The publishers that make up the 3 per cent try to catch those falling through the commercial net. They champion ambitious writers and believe that globalisation will not homogenize literature but nurture its variety. Alongside Gallic books are Alma books, And other stories, Pushkin press, Maclehose, Granta, Arcadia and Bitter Lemon Press to name but a few, many of whom have made contributions to best seller lists in recent years, most notably Maclehose with Stieg Larsson. They insist that translation is shedding its esoteric reputation and becoming more mainstream, and that there is a burgeoning foreign market for commercial fiction as well as experimental literature supported by literary festivals dedicated to foreign literature, translation workshops, French publishers and bookshops, salons and forums. 2013 will see many of the above publishing exciting French work. Granta has promised a mini-masterpiece by Hubert Mingarelli about the relationship between a Jewish man and 3 SS soldiers. Two highly anticipated noir novels by Pascal Garnier, courtesy of Gallic, are sure to please crime fiction lovers. And Verso is releasing a new work of non-fiction on ‘aesthetics’ by the influential philosopher Jacque Rancière.
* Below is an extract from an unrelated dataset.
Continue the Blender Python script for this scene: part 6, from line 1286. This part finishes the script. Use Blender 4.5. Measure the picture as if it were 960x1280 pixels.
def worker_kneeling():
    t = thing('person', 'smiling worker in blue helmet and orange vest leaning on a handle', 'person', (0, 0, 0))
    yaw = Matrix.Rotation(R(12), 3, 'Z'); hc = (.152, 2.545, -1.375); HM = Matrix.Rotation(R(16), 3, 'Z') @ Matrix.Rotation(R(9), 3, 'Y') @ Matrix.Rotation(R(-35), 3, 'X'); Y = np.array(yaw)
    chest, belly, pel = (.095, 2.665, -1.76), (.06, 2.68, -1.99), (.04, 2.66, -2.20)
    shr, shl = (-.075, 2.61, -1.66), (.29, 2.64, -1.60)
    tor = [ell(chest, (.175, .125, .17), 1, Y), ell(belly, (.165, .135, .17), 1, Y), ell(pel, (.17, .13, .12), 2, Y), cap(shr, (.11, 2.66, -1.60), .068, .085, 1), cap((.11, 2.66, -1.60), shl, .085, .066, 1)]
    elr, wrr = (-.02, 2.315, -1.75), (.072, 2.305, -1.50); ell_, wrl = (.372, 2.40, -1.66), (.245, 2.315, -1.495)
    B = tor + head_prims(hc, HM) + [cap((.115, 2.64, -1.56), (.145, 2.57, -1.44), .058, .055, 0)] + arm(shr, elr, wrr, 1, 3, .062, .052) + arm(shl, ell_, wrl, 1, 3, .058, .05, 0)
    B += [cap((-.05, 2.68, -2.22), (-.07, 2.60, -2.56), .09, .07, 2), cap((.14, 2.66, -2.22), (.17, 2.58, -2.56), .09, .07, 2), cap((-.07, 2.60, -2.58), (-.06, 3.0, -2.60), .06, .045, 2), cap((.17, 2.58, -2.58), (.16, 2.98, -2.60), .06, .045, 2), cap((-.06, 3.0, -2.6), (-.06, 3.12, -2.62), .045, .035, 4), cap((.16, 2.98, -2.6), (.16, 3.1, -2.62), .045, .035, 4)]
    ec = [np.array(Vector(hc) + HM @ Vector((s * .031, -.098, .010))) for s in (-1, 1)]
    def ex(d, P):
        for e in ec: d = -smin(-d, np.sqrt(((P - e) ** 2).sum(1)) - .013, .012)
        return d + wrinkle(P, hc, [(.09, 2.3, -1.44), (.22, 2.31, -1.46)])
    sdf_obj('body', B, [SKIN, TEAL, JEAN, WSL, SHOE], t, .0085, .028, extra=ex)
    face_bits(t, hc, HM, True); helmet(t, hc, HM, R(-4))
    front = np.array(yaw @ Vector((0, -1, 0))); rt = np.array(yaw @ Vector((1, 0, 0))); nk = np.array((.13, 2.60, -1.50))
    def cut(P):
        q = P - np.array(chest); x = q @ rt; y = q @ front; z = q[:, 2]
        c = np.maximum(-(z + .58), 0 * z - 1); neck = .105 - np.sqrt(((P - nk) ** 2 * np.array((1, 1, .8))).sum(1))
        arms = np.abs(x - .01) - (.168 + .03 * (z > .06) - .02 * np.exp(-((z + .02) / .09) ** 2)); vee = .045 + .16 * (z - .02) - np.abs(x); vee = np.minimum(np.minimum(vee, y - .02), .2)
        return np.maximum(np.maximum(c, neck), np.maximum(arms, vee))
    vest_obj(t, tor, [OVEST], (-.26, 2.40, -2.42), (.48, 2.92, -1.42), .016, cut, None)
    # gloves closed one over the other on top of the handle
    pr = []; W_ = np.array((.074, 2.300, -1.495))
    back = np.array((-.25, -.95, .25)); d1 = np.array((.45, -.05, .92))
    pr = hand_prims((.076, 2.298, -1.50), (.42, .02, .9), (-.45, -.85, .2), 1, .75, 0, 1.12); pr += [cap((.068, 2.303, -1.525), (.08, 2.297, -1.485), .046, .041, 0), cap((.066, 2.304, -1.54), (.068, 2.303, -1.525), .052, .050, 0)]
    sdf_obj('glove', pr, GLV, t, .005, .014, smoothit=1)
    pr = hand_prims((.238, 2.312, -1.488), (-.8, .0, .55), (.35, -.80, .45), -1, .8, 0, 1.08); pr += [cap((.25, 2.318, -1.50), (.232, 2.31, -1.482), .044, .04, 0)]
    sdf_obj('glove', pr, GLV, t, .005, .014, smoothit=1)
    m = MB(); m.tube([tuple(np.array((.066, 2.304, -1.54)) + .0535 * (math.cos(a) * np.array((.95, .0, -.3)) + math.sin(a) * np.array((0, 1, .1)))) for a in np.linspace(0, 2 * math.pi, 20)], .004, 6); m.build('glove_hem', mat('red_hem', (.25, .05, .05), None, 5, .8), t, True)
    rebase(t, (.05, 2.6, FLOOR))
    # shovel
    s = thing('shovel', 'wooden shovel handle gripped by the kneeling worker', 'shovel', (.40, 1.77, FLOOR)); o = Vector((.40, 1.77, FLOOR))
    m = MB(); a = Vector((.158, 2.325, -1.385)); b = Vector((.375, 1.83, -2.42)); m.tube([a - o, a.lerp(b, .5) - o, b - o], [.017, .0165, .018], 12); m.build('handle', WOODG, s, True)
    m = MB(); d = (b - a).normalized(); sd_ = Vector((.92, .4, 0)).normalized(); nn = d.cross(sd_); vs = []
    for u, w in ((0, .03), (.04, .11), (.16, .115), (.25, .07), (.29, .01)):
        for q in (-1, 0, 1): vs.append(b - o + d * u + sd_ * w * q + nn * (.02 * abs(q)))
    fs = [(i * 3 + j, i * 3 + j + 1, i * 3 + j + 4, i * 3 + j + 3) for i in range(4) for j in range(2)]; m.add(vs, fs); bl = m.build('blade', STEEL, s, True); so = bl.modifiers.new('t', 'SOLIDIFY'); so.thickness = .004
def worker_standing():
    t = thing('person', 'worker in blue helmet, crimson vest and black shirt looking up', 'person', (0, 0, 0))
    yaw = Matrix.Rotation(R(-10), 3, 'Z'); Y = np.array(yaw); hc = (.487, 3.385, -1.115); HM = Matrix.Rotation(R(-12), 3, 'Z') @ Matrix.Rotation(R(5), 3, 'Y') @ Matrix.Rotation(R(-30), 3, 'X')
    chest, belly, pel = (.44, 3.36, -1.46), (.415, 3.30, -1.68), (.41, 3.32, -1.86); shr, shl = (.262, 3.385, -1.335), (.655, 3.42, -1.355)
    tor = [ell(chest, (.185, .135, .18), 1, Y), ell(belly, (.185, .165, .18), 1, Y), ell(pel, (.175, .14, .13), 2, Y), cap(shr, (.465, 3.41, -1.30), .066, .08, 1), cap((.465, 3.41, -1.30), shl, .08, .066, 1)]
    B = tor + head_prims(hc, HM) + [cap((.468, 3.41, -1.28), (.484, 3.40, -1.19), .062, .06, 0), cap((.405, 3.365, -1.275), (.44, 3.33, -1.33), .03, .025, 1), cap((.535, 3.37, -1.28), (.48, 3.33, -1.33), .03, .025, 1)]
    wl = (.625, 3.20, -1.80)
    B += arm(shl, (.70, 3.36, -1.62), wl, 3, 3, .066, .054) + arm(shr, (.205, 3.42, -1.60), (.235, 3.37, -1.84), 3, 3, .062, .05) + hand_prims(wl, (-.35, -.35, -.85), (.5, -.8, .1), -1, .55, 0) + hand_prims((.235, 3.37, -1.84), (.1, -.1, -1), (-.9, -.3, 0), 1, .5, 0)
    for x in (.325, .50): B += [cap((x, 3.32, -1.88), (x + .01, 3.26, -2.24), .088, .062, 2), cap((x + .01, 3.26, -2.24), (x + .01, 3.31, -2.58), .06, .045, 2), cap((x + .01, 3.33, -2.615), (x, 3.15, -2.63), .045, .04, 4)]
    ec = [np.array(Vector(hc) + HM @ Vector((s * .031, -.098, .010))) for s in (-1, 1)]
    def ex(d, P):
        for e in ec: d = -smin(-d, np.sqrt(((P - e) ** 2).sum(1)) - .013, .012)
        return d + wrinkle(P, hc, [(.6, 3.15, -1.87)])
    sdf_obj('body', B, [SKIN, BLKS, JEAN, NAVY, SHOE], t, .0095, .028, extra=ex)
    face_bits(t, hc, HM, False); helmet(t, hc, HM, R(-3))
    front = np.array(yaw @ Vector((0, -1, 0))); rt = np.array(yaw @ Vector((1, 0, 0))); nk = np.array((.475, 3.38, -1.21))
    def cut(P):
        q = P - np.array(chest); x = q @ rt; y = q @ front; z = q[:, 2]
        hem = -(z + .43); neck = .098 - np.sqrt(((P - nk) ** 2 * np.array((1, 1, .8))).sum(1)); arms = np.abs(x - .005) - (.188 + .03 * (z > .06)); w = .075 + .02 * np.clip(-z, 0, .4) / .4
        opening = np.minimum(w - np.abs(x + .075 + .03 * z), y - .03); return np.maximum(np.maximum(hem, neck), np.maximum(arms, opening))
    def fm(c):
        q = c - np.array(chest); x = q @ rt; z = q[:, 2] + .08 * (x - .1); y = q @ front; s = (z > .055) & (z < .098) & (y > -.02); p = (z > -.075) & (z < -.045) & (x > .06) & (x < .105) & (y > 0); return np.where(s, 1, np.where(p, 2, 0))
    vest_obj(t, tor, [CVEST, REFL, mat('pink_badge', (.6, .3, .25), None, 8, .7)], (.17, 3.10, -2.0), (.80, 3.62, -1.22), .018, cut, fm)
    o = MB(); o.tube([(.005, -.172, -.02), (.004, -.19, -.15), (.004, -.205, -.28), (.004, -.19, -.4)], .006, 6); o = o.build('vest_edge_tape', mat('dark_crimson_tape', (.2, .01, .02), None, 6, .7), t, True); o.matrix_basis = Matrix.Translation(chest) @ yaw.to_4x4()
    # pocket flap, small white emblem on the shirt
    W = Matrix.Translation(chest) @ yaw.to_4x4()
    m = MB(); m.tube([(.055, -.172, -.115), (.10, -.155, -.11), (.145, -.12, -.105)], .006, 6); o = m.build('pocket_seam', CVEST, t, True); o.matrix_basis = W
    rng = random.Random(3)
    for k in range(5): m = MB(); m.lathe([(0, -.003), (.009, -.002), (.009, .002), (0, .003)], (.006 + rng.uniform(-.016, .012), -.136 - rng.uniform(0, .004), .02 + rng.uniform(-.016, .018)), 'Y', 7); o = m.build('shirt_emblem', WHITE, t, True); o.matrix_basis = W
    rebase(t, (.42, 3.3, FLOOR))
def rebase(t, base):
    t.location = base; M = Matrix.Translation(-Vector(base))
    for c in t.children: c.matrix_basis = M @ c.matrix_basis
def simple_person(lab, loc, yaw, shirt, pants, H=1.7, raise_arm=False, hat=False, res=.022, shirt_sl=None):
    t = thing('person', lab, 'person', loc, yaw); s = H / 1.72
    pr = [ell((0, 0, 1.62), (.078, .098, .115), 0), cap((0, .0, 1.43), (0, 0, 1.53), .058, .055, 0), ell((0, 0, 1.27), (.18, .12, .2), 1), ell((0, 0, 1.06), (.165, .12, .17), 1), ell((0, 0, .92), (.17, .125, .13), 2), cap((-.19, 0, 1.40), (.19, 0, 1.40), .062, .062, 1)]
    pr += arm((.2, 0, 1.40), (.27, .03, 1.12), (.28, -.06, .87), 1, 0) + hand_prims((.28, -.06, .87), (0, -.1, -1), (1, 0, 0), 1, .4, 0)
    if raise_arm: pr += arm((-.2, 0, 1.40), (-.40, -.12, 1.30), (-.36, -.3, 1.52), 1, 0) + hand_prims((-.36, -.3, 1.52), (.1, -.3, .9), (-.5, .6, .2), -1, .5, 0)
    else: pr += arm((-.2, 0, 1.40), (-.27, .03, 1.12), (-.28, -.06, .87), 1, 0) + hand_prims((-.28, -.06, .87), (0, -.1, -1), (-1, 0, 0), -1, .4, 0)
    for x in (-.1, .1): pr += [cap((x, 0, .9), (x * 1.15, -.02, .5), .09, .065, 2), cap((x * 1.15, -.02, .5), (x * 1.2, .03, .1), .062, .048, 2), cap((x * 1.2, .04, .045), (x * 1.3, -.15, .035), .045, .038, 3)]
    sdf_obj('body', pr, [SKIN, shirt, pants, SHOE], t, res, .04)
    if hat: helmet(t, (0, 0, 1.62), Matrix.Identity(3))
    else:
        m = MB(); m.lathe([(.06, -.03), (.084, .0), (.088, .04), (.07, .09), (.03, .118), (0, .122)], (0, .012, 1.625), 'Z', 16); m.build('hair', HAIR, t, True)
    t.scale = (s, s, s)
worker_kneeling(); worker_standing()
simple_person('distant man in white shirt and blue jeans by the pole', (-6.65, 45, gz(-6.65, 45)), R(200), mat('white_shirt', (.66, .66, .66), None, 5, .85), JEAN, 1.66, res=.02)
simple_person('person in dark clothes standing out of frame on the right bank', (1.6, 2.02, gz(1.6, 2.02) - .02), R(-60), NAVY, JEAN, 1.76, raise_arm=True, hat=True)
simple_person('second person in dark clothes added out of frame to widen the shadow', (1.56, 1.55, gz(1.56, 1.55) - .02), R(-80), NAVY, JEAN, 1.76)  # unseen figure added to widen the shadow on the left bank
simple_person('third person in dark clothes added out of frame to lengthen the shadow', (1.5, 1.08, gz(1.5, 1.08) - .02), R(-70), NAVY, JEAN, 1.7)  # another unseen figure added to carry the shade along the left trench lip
The times are changing, perhaps because our demography is changing. London has a French community almost 400,000 strong (and a further 40 per cent of Londoners speak English as a second language). That’s a number that can’t be ignored; sooner or later the literary market will respond. Yet diversity can only be encouraged by giving translations space and money to flourish. Elisabetta Minervini, managing director of Alma books, spoke of continuing difficulties for UK translators relative to the rest of Europe, blaming a lack of funding as the primary concern. Publishing a translation has never been a small or inexpensive task and today you are forced to ask dreary questions about risk assessment in a market where there is little room for gambling.
Update: This article has been amended to clarify a point about volumes of translated literature in France.